▶ _DATA EXCERPT_:
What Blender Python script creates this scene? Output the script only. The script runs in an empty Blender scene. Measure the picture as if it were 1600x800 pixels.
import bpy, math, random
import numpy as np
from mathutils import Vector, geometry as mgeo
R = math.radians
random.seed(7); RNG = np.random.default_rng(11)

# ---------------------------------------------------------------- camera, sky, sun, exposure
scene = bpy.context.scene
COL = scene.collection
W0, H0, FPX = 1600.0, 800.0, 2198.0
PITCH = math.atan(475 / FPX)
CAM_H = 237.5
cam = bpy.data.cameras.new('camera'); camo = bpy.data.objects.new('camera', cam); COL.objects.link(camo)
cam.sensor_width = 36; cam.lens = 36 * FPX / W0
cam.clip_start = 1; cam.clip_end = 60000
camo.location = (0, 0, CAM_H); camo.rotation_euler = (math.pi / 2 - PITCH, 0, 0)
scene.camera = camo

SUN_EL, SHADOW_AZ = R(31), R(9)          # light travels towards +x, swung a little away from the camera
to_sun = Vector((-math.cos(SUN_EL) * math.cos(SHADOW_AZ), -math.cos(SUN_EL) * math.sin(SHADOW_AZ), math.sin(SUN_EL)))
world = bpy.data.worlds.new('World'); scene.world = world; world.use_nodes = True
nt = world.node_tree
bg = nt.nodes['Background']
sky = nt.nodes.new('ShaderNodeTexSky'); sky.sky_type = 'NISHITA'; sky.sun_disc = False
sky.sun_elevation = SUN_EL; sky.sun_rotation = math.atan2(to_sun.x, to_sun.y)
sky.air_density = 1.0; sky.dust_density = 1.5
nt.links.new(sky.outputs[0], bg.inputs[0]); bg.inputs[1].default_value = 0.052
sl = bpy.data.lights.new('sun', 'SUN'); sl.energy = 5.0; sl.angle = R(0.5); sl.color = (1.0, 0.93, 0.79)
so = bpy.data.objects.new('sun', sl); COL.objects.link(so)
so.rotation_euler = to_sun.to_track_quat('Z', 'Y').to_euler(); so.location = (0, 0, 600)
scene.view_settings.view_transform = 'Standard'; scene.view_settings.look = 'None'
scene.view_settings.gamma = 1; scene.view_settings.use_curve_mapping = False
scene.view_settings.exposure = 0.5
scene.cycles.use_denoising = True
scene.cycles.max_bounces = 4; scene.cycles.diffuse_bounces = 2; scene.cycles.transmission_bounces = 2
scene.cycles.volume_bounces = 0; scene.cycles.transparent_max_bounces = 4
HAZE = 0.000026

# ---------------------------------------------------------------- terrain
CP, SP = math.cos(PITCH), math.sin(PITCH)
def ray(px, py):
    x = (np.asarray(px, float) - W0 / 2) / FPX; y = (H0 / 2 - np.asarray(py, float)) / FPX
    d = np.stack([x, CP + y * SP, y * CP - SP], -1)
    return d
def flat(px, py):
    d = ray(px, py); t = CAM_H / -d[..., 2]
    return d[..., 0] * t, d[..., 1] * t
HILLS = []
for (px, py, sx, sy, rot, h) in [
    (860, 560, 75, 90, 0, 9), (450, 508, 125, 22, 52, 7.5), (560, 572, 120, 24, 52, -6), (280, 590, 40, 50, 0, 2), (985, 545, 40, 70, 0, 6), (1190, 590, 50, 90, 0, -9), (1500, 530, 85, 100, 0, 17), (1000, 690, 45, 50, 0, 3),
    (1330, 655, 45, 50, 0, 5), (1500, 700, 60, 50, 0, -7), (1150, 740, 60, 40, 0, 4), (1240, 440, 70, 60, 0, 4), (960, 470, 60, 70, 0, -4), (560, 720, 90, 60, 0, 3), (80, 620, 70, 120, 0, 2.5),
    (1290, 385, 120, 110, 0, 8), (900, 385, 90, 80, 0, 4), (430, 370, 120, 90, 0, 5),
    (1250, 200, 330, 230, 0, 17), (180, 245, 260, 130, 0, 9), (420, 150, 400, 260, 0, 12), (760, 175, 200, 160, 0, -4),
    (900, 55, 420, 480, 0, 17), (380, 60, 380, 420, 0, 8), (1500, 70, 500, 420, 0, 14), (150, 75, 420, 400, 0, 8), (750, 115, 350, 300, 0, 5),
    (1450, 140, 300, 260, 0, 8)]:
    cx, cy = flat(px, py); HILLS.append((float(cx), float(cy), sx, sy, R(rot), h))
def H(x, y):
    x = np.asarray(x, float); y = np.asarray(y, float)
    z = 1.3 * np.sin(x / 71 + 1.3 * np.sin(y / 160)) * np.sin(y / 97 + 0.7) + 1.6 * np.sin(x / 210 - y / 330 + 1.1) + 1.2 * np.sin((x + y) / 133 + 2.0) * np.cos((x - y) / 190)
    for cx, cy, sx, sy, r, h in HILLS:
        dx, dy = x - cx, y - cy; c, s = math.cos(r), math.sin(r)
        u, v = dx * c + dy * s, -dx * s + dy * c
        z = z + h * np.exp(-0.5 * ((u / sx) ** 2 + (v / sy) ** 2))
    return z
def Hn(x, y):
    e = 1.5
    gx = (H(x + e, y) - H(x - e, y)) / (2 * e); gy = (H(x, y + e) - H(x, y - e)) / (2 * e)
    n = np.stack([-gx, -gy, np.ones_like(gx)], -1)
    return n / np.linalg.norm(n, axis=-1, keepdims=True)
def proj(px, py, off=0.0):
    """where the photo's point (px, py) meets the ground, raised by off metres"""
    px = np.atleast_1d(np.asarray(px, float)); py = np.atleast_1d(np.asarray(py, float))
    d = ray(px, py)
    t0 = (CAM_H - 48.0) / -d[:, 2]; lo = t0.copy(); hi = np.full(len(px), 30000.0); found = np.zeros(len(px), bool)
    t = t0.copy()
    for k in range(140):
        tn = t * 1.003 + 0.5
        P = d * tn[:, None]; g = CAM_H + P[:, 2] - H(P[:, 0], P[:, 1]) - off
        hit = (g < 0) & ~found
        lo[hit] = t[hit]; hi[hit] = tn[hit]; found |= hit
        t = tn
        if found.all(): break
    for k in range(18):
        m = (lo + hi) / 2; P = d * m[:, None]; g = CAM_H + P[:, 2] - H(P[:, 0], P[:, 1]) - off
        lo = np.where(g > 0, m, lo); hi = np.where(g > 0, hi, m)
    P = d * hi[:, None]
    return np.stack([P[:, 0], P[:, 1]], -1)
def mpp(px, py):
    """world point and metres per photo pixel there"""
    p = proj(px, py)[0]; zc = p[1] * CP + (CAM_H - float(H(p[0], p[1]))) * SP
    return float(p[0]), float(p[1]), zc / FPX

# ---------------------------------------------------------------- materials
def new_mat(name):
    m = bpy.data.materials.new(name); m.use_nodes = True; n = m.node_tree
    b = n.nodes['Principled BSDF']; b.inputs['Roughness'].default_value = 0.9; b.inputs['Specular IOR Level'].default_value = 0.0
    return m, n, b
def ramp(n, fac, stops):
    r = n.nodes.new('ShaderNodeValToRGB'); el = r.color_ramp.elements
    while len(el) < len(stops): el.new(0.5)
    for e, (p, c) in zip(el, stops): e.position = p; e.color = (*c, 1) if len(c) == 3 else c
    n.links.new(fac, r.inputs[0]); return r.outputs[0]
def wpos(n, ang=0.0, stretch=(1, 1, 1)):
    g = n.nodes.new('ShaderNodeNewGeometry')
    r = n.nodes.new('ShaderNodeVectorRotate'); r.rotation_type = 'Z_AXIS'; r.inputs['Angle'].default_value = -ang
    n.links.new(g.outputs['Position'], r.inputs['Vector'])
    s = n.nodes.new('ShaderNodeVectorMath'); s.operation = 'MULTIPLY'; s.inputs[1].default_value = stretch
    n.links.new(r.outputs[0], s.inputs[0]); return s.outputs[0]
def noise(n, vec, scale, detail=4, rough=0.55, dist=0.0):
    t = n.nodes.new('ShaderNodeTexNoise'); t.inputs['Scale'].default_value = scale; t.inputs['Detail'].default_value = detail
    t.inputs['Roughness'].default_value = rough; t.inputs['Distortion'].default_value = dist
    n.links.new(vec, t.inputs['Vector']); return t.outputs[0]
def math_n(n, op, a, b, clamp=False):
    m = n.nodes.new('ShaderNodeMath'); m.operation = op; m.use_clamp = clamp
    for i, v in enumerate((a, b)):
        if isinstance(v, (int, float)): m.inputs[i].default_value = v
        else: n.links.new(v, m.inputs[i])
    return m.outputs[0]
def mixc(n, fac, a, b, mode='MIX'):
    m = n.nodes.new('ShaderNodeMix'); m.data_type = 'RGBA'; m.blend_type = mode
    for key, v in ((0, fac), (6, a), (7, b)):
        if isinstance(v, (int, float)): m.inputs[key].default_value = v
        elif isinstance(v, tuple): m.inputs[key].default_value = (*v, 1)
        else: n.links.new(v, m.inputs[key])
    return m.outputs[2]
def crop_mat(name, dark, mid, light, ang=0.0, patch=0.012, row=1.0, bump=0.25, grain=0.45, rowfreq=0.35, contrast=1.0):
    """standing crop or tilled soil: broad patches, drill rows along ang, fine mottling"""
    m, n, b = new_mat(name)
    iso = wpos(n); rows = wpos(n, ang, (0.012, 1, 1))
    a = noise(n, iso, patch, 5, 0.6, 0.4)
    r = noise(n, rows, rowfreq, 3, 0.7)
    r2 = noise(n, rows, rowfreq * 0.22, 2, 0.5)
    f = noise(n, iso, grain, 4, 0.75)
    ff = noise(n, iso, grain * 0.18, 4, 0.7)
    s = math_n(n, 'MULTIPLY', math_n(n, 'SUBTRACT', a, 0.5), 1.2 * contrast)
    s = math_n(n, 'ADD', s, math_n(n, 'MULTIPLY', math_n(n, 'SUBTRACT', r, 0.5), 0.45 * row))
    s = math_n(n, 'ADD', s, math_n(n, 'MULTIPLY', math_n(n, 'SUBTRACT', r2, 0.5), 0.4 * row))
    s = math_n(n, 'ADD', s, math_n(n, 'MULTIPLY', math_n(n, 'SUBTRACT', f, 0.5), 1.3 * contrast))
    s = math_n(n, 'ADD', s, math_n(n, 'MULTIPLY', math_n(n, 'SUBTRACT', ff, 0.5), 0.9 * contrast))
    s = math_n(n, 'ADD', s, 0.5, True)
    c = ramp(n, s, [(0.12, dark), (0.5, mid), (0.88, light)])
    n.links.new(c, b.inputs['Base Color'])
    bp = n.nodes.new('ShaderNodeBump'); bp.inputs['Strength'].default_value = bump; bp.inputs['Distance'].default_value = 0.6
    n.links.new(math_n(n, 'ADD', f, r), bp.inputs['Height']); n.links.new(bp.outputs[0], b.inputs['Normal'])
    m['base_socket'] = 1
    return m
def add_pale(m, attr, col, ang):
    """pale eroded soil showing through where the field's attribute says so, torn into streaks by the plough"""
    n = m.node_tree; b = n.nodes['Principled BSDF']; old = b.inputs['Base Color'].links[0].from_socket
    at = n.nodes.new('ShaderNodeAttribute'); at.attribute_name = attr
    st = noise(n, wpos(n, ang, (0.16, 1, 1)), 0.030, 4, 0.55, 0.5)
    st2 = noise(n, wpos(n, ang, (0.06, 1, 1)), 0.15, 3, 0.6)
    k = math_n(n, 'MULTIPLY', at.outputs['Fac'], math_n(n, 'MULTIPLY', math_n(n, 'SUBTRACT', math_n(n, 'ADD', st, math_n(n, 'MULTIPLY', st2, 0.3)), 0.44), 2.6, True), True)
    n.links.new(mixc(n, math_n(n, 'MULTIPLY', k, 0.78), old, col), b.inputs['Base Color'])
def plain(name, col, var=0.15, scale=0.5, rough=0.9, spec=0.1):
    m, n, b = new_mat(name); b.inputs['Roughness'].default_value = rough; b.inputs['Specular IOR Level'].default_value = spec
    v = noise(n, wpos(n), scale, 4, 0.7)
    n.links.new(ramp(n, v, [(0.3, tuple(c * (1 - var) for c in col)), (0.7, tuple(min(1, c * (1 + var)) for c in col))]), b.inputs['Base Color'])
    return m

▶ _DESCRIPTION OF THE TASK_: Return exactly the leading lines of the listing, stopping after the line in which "random.seed(7); RNG = np.random.default_rng(11)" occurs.

▶ _EXERCISE OUTPUT_:
What Blender Python script creates this scene? Output the script only. The script runs in an empty Blender scene. Measure the picture as if it were 1600x800 pixels.
import bpy, math, random
import numpy as np
from mathutils import Vector, geometry as mgeo
R = math.radians
random.seed(7); RNG = np.random.default_rng(11)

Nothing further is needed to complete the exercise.